Tarih boyunca kentler, üretim yapılarına, ekonomik büyüklüklerine ve sermaye hareketlerine göre şekillenmiş ve kendi mekansal farklılıklarını oluşturmuşlardır. Kent üzerinde sermaye akışkanlarının bıraktığı izler ve etkiler çoğu zaman tartışılmıştır. Eski dönemlerde İpek Yolu üzerinde yer almak bir kentin ekonomik değeri için ne kadar önemli ise, şimdilerde küresel sermaye araçlarına yakın olmak da o kadar önem taşımaktadır.

Ekonomik açıdan, mevcut geniş kentsel alanlar, verimlilik avantajları nedeniyle ekonomik aktivitenin yoğunluğu ile ilişkilendirilirler. Bu geniş kentsel alanlarda yaşayanlar, daha çok iş alternatifi, yaşayabilmek için daha fazla yerleşim alanı seçme şansı, daha fazla çeşitlilikte kamusal hizmet, fazla sayıda nüfus gerektiren (profesyonel

spor, hayvanat bahçesi, konser alanları gibi,..) hizmet ve kullanımların daha fazla olması gibi çeşitli faydaların farkına varmışlardır (BURNELL ve GALSTER, 1992).

Ancak ekonomik büyüklüğün her zaman için avantajlı olmadığını öne süren yaklaşımlar bulunmaktadır. Sermayenin dağılımındaki dengesizliklerden kaynaklanan sınıfsal ayrışmalar ya da, ekonomik kalkınma adına kent içinde ya da yakın çevresinde bulunan doğal kaynakların hızla tükenmesi ya da bozulması, dikkatleri ekonomik çevrenin kalitesi üzerine çekmektedir. Bu nedenle, BURNELL ve GALSTER (1992), bazı kent bilimlerinin ve plancıların devasa büyüklükteki plansız megalopolislere oranla insan çevresine kaliteli bir ölçekte ortam sağlamak için ‘Yeni Şehircilik’ oluşumunu önerdiklerini belirtmişlerdir. Bu harekete göre karma kullanım sistemi önerilerek, kullanıcı yoğunluğu ve birçok ticari birimin birbiri ile olan ilişkisi nedeniyle kent üzerinde olumlu ekonomik etkiler sağlanabilmektedir (ÖKSÜZ, 2004).

Ekonomik gelişmişlik, modernitenin özünü oluşturup, kapitalist dünya pazarının doğuşuyla hızlanan geniş çaplı bir değişikliktir.

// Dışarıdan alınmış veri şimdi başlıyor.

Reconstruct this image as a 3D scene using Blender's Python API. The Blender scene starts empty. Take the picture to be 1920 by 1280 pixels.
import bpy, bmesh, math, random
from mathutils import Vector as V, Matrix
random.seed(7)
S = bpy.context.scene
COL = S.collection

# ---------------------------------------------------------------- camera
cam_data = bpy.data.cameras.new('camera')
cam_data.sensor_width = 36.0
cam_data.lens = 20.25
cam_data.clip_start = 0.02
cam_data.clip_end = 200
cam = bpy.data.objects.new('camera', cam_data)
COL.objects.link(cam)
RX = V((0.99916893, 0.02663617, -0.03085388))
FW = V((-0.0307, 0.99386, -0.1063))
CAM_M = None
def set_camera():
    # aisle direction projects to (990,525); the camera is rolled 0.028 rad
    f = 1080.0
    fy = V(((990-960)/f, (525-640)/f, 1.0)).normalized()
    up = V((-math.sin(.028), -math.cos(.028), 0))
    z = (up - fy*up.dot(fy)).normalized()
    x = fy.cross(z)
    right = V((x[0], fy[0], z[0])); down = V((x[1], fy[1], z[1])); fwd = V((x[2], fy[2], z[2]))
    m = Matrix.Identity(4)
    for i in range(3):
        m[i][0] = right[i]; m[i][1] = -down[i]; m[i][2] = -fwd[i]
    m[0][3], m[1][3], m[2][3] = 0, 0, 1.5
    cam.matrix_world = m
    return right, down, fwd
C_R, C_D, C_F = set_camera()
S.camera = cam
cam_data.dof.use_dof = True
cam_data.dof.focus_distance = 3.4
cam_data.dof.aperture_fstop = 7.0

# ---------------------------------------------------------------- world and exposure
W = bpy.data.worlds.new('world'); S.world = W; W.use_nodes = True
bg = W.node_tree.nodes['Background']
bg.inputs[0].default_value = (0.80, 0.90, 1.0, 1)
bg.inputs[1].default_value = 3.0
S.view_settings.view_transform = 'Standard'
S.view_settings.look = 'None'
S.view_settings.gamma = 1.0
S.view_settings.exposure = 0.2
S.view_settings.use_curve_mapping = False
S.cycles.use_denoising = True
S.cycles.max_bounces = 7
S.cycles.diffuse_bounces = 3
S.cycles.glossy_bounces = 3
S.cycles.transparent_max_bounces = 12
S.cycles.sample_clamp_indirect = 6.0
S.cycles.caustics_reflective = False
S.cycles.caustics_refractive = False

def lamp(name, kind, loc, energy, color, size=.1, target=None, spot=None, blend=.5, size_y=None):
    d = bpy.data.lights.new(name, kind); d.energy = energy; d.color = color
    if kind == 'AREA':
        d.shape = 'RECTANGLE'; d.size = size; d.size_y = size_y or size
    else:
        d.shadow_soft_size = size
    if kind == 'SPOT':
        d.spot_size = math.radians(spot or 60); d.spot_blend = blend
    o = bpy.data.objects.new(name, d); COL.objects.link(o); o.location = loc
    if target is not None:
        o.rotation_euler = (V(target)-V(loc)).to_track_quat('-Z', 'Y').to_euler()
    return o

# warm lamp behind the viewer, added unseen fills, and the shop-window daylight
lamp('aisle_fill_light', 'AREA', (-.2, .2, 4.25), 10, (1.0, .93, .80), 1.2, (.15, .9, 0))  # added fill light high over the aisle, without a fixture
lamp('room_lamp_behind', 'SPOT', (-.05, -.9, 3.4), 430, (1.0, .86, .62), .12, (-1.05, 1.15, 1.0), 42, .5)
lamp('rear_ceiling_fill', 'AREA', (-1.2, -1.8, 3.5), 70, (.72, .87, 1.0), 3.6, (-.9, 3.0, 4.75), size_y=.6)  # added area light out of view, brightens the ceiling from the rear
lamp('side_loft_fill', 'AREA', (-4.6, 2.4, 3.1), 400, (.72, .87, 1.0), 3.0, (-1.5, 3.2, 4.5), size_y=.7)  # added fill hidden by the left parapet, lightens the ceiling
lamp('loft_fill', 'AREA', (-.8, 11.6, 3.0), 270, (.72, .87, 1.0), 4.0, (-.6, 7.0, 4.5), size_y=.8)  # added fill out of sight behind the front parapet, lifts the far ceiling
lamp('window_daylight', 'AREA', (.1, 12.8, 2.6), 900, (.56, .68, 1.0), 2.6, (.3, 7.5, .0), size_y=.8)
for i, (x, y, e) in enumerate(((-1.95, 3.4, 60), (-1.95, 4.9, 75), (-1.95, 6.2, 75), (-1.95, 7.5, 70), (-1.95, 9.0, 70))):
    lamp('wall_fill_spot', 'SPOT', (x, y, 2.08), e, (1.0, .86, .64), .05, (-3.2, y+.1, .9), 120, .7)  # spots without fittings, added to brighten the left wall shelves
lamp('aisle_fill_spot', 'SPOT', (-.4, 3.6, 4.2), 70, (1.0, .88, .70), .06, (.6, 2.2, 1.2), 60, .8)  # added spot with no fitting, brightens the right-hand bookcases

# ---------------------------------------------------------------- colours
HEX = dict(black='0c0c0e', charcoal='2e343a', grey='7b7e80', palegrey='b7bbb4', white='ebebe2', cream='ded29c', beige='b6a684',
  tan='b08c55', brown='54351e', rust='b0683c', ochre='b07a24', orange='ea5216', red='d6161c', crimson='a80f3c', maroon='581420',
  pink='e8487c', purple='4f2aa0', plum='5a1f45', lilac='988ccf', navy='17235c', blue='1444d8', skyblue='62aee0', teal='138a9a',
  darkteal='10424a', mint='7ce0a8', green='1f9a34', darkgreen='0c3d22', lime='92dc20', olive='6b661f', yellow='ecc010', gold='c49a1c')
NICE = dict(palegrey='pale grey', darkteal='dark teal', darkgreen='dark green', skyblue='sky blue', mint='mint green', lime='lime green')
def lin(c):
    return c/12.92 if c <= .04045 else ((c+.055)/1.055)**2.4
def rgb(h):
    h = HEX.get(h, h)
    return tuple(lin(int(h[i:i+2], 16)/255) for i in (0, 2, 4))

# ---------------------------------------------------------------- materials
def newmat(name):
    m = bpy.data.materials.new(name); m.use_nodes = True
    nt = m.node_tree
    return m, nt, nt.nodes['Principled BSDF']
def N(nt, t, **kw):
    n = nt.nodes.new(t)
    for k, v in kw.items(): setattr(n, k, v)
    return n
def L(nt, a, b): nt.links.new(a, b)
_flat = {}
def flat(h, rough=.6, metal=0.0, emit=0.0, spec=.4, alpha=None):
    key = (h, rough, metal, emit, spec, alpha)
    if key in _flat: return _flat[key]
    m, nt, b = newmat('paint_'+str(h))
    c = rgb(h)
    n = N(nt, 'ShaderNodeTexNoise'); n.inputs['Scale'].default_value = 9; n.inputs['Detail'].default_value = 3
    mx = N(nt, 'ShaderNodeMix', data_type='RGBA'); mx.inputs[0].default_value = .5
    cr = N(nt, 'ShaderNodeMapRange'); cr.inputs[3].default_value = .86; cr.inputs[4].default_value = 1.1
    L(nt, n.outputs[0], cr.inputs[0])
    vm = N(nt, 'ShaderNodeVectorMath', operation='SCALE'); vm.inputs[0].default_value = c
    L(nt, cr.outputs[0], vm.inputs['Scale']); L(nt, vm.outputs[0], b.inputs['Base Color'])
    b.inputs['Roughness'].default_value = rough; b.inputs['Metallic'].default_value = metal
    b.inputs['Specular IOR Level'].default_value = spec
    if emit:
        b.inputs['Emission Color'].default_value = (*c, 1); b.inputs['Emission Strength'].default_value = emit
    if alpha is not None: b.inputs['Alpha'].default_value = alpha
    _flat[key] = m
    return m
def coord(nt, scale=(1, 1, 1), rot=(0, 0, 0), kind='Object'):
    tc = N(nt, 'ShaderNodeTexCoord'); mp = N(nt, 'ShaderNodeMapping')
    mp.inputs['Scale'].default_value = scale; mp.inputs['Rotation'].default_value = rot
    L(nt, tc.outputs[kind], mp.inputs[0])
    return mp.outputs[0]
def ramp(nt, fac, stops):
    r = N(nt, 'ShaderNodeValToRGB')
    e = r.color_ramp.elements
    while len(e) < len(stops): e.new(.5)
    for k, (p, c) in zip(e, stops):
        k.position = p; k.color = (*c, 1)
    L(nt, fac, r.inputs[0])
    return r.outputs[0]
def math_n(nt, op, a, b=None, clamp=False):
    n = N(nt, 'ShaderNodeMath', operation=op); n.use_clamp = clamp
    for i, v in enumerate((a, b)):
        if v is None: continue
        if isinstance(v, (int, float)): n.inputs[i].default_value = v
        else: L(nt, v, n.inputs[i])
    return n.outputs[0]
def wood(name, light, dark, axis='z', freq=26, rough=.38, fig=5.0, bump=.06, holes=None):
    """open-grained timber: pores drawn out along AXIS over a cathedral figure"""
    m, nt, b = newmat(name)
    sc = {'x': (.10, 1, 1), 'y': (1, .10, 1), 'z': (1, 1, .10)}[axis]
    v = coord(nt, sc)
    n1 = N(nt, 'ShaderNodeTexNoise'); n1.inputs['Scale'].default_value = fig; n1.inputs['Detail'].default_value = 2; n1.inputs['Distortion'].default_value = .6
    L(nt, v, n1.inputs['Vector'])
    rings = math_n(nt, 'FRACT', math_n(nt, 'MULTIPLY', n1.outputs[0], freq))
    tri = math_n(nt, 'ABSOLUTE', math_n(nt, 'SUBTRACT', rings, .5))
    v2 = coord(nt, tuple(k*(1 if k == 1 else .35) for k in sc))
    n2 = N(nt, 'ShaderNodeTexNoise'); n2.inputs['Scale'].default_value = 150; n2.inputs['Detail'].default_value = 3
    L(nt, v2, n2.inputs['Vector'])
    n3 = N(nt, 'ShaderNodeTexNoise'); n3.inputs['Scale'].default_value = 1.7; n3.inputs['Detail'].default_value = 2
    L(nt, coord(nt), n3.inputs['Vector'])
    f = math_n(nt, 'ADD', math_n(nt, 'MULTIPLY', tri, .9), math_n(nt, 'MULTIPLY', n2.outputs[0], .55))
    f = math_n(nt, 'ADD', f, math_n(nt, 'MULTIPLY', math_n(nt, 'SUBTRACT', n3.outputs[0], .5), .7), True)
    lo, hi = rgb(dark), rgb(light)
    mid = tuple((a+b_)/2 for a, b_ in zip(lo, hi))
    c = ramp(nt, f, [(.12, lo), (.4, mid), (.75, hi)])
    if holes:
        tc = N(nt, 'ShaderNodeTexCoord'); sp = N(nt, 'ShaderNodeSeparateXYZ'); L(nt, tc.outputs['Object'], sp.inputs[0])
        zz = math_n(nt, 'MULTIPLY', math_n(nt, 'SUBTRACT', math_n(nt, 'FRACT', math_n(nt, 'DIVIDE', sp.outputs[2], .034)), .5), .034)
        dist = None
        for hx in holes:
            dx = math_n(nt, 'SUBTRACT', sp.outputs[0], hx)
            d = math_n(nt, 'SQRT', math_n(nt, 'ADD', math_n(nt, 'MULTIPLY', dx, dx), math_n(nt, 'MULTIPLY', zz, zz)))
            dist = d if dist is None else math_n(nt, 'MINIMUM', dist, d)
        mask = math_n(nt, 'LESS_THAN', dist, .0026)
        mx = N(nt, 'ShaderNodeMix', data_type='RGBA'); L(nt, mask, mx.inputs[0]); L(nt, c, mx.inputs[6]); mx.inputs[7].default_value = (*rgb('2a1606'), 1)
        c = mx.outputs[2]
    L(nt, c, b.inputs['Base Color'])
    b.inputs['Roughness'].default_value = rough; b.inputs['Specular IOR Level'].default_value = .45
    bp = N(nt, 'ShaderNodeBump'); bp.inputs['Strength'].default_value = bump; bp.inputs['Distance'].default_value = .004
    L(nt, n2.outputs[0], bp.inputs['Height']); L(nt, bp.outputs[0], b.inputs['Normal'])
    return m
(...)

Nesnelerin pazar kanalıyla sürekli yayılımı, üretimde sürekli devrimci değişimler yapılmasını, yeniliklerin durmaksızın modası geçmiş şeyler durumuna düşmelerini gerektirmektedir. İnsanların giydiği giysiler, çalıştırdıkları makineler, bu makinelerin bakımını yapan işçiler, işçilerin içinde yaşadıkları kentler, ileride parçalarına ayrılmak üzere bugün kurulur ve yarın bozulurlar; öyleki yerlerine başkaları konulabilir ya da bir döngü ile yerlerinden alınabilirler. Kapital birikiminin ayrılmaz bir öğesi, kurulan çevrenin bilinçli olarak yıkılıp yeniden kurulması, sonra tekrar yıkılıp yine kurulmasıdır (CONNERTON, 1999). Bu durum, kentlere yönelik bir çok bileşenin tahrip olmasına, hatta yok olmasına neden olmaktadır. Yıkılıp yeniden kurulma sürecine kentliler çoğu zaman uyum sağlayamayabilmekte ve eskiye olan özlemlerini dile getirebilmektedir. Kentin, kenti besleyen doğal ve kültürel kaynakların, belleklerin yok olması, sınıfsal farklılıkların artmasıyla yaşam kalitesinin düşmesi ekonominin de dönem dönem krizlere girmesine neden olabilmektedir.

Burada önemli olan nokta yaşam kalitesini artırarak ve sürdürülebilirliği sağlayarak, kentin ekonomik güçlenmesinin sağlanmasıdır. Özellikle ekolojik duyarlı kentlerde, sanayi alanları açmak yerine, doğayı koruyan ve yerel halkı destekleyen kent çevresinde bulunan, tarım, hayvancılık ve diğer kültürel ürünler üzerinden ekonomi hareketlendirilmelidir. Bu sadece, ekonomik ve çevresel kalkınma için değil, yerelliğin

ve kente ait kimlik değerlerinin korunması için de gereklidir. Böylece ortak kimlik etrafında toplanan kentlinin, sosyal bağları gelişerek, sosyal çevrenin de kalitesinin artması sağlanabilir.